━━━━━ Data in this exercise

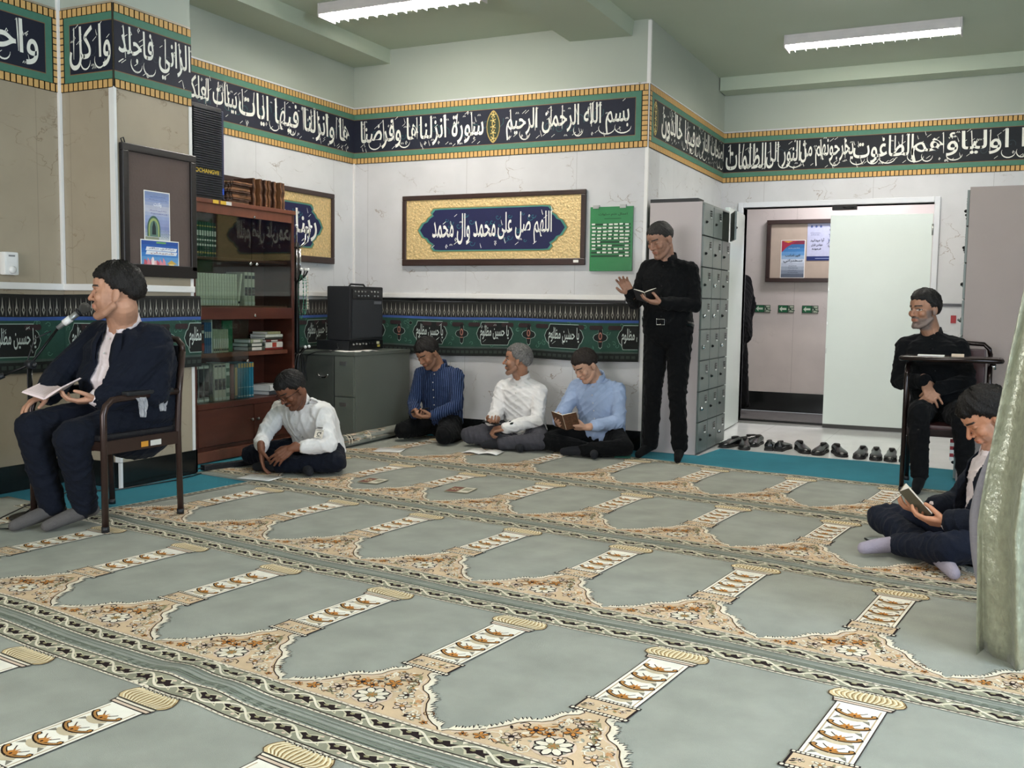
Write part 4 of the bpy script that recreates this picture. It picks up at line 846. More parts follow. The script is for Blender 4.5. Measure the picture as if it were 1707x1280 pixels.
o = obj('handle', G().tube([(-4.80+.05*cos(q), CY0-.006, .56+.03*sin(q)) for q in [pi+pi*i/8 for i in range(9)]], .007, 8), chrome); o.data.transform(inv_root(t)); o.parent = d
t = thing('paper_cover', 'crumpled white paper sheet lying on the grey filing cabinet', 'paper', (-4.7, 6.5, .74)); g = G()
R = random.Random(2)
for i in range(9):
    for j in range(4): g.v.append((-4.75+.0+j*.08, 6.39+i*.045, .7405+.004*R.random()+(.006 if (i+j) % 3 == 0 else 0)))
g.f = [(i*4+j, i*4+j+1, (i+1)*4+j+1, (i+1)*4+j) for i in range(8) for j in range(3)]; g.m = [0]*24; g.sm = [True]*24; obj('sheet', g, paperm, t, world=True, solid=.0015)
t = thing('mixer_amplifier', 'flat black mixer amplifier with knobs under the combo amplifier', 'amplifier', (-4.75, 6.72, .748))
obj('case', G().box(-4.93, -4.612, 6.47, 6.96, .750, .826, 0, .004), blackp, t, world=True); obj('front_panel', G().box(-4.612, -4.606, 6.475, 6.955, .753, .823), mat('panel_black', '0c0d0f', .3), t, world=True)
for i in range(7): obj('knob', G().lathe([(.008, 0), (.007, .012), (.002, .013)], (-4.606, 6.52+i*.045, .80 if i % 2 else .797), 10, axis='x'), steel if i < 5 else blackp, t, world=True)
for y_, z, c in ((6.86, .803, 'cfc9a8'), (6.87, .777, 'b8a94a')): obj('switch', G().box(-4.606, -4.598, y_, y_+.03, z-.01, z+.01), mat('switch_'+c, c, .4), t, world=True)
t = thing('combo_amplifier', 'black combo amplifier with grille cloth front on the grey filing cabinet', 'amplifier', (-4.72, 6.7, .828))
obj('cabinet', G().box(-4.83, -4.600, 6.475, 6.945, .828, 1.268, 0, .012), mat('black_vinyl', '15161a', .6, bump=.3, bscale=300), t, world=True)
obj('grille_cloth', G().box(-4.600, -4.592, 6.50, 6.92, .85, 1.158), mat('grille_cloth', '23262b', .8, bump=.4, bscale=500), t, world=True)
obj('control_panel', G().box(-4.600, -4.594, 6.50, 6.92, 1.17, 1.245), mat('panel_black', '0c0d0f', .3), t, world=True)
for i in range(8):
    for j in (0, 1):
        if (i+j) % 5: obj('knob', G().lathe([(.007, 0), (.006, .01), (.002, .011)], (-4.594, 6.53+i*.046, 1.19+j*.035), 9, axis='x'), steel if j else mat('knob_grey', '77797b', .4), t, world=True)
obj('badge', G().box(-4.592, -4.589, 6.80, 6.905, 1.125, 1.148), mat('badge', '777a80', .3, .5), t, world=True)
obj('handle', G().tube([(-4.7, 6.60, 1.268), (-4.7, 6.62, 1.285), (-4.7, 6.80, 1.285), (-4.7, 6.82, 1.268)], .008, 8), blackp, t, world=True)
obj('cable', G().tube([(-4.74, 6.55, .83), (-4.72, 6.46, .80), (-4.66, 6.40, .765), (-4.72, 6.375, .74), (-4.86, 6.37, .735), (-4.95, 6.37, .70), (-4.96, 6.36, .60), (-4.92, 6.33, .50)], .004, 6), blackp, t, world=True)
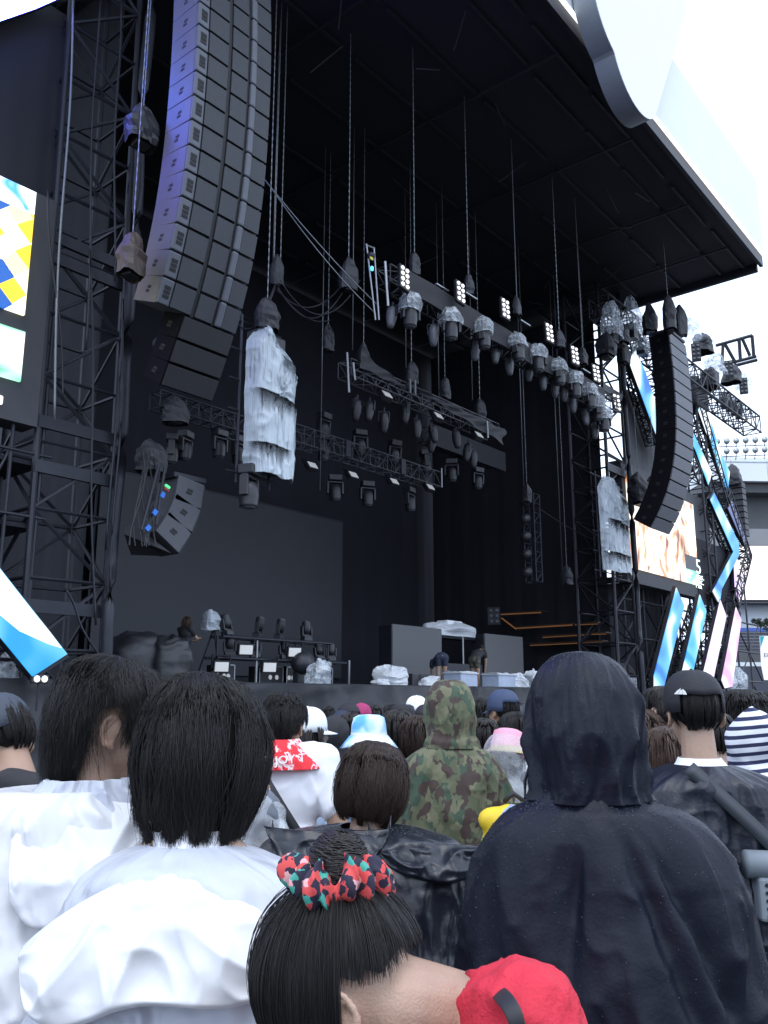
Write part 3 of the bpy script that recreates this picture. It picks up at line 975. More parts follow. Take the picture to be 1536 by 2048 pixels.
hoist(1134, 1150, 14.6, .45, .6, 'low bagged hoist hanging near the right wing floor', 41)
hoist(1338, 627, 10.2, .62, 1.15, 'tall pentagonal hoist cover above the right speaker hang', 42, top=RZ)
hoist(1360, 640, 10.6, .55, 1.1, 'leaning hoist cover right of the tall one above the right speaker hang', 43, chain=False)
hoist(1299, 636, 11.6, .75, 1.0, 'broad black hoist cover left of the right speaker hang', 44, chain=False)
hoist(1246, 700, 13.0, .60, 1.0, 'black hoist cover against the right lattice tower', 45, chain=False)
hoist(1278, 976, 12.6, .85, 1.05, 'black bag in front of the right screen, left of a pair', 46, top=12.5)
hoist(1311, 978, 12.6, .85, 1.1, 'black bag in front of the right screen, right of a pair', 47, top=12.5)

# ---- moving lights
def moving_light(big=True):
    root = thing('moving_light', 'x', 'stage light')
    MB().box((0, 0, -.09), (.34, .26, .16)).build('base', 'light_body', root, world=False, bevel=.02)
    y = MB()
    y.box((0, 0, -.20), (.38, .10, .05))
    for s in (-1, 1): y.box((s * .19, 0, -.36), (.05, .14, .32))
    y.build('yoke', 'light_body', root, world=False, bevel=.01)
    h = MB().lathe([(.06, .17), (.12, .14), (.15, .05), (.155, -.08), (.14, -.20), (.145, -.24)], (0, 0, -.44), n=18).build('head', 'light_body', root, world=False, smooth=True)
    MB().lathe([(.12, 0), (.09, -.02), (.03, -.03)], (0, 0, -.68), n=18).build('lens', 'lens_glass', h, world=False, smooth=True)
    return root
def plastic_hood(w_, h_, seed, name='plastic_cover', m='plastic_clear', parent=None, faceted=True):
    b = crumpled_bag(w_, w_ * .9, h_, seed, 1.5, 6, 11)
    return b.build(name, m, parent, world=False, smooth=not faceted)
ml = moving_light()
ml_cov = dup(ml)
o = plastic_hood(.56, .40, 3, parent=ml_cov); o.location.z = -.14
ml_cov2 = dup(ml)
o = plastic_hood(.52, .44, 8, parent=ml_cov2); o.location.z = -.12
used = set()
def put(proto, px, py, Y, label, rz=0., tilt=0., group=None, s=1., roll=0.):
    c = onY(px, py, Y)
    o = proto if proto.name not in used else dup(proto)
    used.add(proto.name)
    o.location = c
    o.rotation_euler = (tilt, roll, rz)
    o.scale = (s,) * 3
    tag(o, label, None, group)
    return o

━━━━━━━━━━
━━━━━ Data in this exercise

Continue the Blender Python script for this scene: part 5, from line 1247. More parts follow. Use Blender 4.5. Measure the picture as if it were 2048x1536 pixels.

━━━━━━━━━━

What you are asked to do => Only the lines from the one bearing "Write part 3" through the one bearing "hoist(1311, 978, 12.6, .85, 1.1, 'black" should be repeated, exactly as given.

Correct answer =>
Write part 3 of the bpy script that recreates this picture. It picks up at line 975. More parts follow. Take the picture to be 1536 by 2048 pixels.
hoist(1134, 1150, 14.6, .45, .6, 'low bagged hoist hanging near the right wing floor', 41)
hoist(1338, 627, 10.2, .62, 1.15, 'tall pentagonal hoist cover above the right speaker hang', 42, top=RZ)
hoist(1360, 640, 10.6, .55, 1.1, 'leaning hoist cover right of the tall one above the right speaker hang', 43, chain=False)
hoist(1299, 636, 11.6, .75, 1.0, 'broad black hoist cover left of the right speaker hang', 44, chain=False)
hoist(1246, 700, 13.0, .60, 1.0, 'black hoist cover against the right lattice tower', 45, chain=False)
hoist(1278, 976, 12.6, .85, 1.05, 'black bag in front of the right screen, left of a pair', 46, top=12.5)
hoist(1311, 978, 12.6, .85, 1.1, 'black bag in front of the right screen, right of a pair', 47, top=12.5)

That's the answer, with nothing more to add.